Return each line of the material verbatim.

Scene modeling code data
•••••

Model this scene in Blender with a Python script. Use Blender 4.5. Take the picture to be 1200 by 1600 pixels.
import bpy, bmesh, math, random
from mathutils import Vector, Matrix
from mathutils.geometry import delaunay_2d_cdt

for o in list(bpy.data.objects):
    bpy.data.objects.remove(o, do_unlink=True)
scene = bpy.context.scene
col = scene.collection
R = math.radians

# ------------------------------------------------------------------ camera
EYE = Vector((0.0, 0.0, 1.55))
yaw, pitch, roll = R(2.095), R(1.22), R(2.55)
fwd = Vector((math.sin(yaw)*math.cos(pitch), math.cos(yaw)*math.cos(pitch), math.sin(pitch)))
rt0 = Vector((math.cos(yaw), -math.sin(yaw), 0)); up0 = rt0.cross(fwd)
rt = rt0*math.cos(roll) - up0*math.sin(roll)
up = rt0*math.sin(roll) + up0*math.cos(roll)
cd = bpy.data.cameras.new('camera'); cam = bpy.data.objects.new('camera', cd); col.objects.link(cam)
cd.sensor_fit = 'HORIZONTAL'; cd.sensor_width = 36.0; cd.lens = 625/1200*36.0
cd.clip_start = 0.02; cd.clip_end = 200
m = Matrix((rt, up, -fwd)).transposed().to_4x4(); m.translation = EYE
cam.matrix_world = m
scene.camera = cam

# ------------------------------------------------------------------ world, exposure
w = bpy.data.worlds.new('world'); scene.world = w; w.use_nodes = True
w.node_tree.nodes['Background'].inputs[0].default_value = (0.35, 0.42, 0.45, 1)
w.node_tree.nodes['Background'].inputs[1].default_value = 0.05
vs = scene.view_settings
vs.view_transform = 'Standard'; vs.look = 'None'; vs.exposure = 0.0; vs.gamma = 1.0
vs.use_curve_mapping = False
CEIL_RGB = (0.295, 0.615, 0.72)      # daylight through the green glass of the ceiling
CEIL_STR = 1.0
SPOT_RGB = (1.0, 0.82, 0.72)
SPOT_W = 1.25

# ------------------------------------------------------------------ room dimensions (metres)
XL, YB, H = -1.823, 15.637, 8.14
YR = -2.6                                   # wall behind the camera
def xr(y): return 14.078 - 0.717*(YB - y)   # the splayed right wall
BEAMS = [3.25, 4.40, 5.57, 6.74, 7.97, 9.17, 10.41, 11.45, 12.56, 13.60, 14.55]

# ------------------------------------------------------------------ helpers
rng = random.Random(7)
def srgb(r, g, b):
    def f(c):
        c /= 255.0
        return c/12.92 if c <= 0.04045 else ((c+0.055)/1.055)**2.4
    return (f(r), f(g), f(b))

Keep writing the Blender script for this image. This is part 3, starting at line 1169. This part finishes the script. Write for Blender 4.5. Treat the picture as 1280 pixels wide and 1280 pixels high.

•••••

• SOLUTION:
Model this scene in Blender with a Python script. Use Blender 4.5. Take the picture to be 1200 by 1600 pixels.
import bpy, bmesh, math, random
from mathutils import Vector, Matrix
from mathutils.geometry import delaunay_2d_cdt

for o in list(bpy.data.objects):
    bpy.data.objects.remove(o, do_unlink=True)
scene = bpy.context.scene
col = scene.collection
R = math.radians

# ------------------------------------------------------------------ camera
EYE = Vector((0.0, 0.0, 1.55))
yaw, pitch, roll = R(2.095), R(1.22), R(2.55)
fwd = Vector((math.sin(yaw)*math.cos(pitch), math.cos(yaw)*math.cos(pitch), math.sin(pitch)))
rt0 = Vector((math.cos(yaw), -math.sin(yaw), 0)); up0 = rt0.cross(fwd)
rt = rt0*math.cos(roll) - up0*math.sin(roll)
up = rt0*math.sin(roll) + up0*math.cos(roll)
cd = bpy.data.cameras.new('camera'); cam = bpy.data.objects.new('camera', cd); col.objects.link(cam)
cd.sensor_fit = 'HORIZONTAL'; cd.sensor_width = 36.0; cd.lens = 625/1200*36.0
cd.clip_start = 0.02; cd.clip_end = 200
m = Matrix((rt, up, -fwd)).transposed().to_4x4(); m.translation = EYE
cam.matrix_world = m
scene.camera = cam

# ------------------------------------------------------------------ world, exposure
w = bpy.data.worlds.new('world'); scene.world = w; w.use_nodes = True
w.node_tree.nodes['Background'].inputs[0].default_value = (0.35, 0.42, 0.45, 1)
w.node_tree.nodes['Background'].inputs[1].default_value = 0.05
vs = scene.view_settings
vs.view_transform = 'Standard'; vs.look = 'None'; vs.exposure = 0.0; vs.gamma = 1.0
vs.use_curve_mapping = False
CEIL_RGB = (0.295, 0.615, 0.72)      # daylight through the green glass of the ceiling
CEIL_STR = 1.0
SPOT_RGB = (1.0, 0.82, 0.72)
SPOT_W = 1.25

# ------------------------------------------------------------------ room dimensions (metres)
XL, YB, H = -1.823, 15.637, 8.14
YR = -2.6                                   # wall behind the camera
def xr(y): return 14.078 - 0.717*(YB - y)   # the splayed right wall
BEAMS = [3.25, 4.40, 5.57, 6.74, 7.97, 9.17, 10.41, 11.45, 12.56, 13.60, 14.55]

# ------------------------------------------------------------------ helpers
rng = random.Random(7)
def srgb(r, g, b):
    def f(c):
        c /= 255.0
        return c/12.92 if c <= 0.04045 else ((c+0.055)/1.055)**2.4
    return (f(r), f(g), f(b))

Keep writing the Blender script for this image. This is part 3, starting at line 1169. This part finishes the script. Write for Blender 4.5. Treat the picture as 1280 pixels wide and 1280 pixels high.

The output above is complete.